Já no verso seguinte, cujos adjetivos repercutiriam nos ouvidos do tradutor da Vulgata (Gen 1:2, "Terra autem erat inanis et vacua"), a sintaxe se constrói de uma maneira que testa os limites da língua. Que busca saber onde é que a corda arrebenta: "pelos inanes reinos e pelas ocas moradas" se converte em "pelos inanes e ocas pelas moradas e reinos", de modo que entre o adjetivo "inanes" e o substantivo que qualifica, "reinos", há o enxerto integral de uma segunda locução adverbial inteirinha, ela própria dona de uma construção sintática extremamente incomum, qual seja, a colocação de um adjetivo ("ocas") não só antes do substantivo ("moradas") como do conjunto preposição e artigo ("pelas").

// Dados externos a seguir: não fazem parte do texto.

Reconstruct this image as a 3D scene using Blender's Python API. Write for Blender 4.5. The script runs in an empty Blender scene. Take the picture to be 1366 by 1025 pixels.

Não são procedimentos gratuitos. A experiência de ler o canto 6 da Eneida traduzido por Adriano Aprigliano é a de redescobrir o que em tese deveríamos conhecer com a palma da mão. Afinal de contas não usamos o raio que o parta do idioma direitinho, não sabemos a grafia de algumas palavras (não todas; pelo menos aquelas que não envolvam sufixos gregos), não sabemos os princípios de concordância, não sabemos pedir um misto quente, não sabemos ensaiar um flerte malsucedido? O grande teórico russo Viktor Shklovsky, num texto publicado há mais ou menos cem anos atrás quando ele era pouca coisa mais novo que eu, disse que a função da arte é tornar pétrea a pedra. Isso é possível graças aquilo que Shklovsky chama de estranhamento; é ele que faz daquilo com que convivemos diariamente, ou aquilo com que plausivelmente conviveríamos, uma coisa radicalmente nova, uma coisa que merece nossa atenção a ponto de dissecarmos com bisturi em punho o encaixe de adjetivos a substantivos longínquos.

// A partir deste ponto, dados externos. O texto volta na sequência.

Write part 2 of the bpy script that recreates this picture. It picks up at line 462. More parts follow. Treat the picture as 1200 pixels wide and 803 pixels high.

qual é por lua suspeita, luz que mofina ilumina,

Para:

quale per incertam lunam sub luce maligna

O latim, idioma flexivo ou sintético, de funcionamento diverso do português e da maioria das línguas neolatinas, dá ao poeta a possibilidade de que componha seu fraseado dispondo de maneira muito mais livres as palavras. Horácio, na ode que abre seu segundo livro, despeja por seis versos a fio palavras que compõe um rechonchudo objeto direto de um verbo que só aparecerá no verso sete. No verso virgiliano, curiosamente, a ordem é muito mais direta, bem próxima do que o latim levaria séculos a desenvolver até desaguar no que temos hoje. Note: "per incertam lunam", "sub luce maligna", dois sintagmas devidamente ordenados de modo a nenhum estudante de latim botar defeito, nos quais se enxerga uma singela harmoniazinha na sequência adjetivo-substantivo, substantivo-adjetivo.

Passando os olhos para a direita da página, porém, encontraremos uma disposição intrincada, complexa. Veja: "incertam" se transforma em "suspeita" e "maligna" em "mofina". Mesmo Odorico Mendes, tradutor da mesma linhagem a que Adriano se filia, usa simplesmente "incerta" e "falaz" respectivamente. Pois bem. Confesso que também não me agrada muito o uso de "suspeita", que guarda sentidos que vão muito além da simples ideia de incerteza. No entanto, tem lá sua função, afinal de contas conecta seu ditongo àquele que fecha o verso anterior, "reinos", de modo a amarrar a estrutura de ponta que a tradução usa. O caso de "mofina", a seu turno, de admirável sabor camoniano, já é muito mais interessante. Primeiro pois entra em conexão perfeita com a vogal I em "ilumina" e segundo pois se mostra especialmente atento ao sentido de "maligna" em latim, que não significa o mesmo que seu rebento desgarrado em português, "maligno", e sim algo mais próximo de "malicioso".

É possível realizar saltos ornamentais assim em cada um dos versos da tradução. O leitor desinteressado em mecanismos sintáticos mirabolantes, acostumado, talvez, a uma poesia mais palatável, não exatamente aquela que manuseia habilmente os botões do prazer do leitor e sim uma que se passe por elegante ou pelo menos comedida; esse leitor talvez não vá gostar do livro. Acontece. Algumas discrepâncias de gosto ou são intransponíveis ou levam toda uma longa estrada batida até que sejam vencidas. De minha parte, está sendo gratificante e, por mais estranho que isso possa parecer, divertido pernoitar nos versos de Virgílio recriados pelo Adriano. Vale a pena, a quem tiver a curiosidade de tentar.